CONSIDERATO che questa Corte, chiamata più volte a pronunciarsi sul tema dei malati di AIDS e della relativa detenzione carceraria ha nelle diverse occasioni sottolineato gli aspetti di drammatica peculiarità che contrassegnano una siffatta problematica al punto da far ritenere in sé non irragionevole la predisposizione di specifiche norme volte a comporre, bilanciandoli, i diversi valori coinvolti; puntualizzando, con specifico riferimento alla disposizione oggetto di impugnativa, come nei confronti di malati di AIDS risultassero comunque adottabili "tutte le misure diverse dalla custodia in carcere e, quindi, anche quella custodiale degli arresti domiciliari, con l'aggiunta delle prescrizioni e cautele che le esigenze del singolo caso possono consigliare" (v. ordinanza n. 300 del 1994);

che con la sentenza n. 439 del 1995, pure richiamata dal giudice a quo, questa Corte ha avuto modo di stabilire che anche nei confronti degli ammalati di AIDS dovesse "operare, pur con i temperamenti resi necessari dalla peculiarità del morbo, la generale regola che consente, anche nel caso di malattie altrettanto gravi, l'adozione della misura carceraria, allorché esigenze cautelari di eccezionale rilevanza facciano ritenere inadeguata qualsiasi altra misura", così determinando una sostanziale omologazione di trattamento cautelare e un adeguato soddisfacimento della intera gamma dei pericula libertatis che dissolvono alla radice le censure che il rimettente ha inteso riproporre;

che l'insistito richiamo ad una pretesa impossibilità di determinare con certezza i casi in cui sussistono esigenze cautelari di eccezionale rilevanza si rivela argomento del tutto privo di consistenza, dal momento che il parametro normativo sulla cui base il giudice è chiamato ad operare le determinazioni del caso concreto risulta enunciato in termini più che congrui, in linea, d'altra parte, con le formulazioni necessariamente elastiche che individuano sul piano definitorio la natura e la sussistenza delle stesse esigenze cautelari;

che, pertanto, la questione proposta deve essere dichiarata manifestamente infondata.

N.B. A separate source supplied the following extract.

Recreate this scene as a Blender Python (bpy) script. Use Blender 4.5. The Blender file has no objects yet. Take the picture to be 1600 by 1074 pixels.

Visti gli artt. 26, secondo comma, della legge 11 marzo 1953, n. 87, e 9, secondo comma, delle norme integrative per i giudizi davanti alla Corte costituzionale.

PER QUESTI MOTIVI

LA CORTE COSTITUZIONALE

dichiara la manifesta infondatezza della questione di legittimità costituzionale dell'art. 286-bis, comma 1, del codice di procedura penale, sollevata, in riferimento agli artt. 2, 3, 13, 25, secondo comma, e 32 della Costituzione, dal Pretore di Modica - Sezione distaccata di Ispica, con l'ordinanza in epigrafe.

Così deciso in Roma, nella sede della Corte costituzionale, Palazzo della Consulta, il 9 gennaio 1997.

Renato GRANATA, Presidente

Giuliano VASSALLI, Redattore

Depositata in cancelleria il 10 gennaio 1997.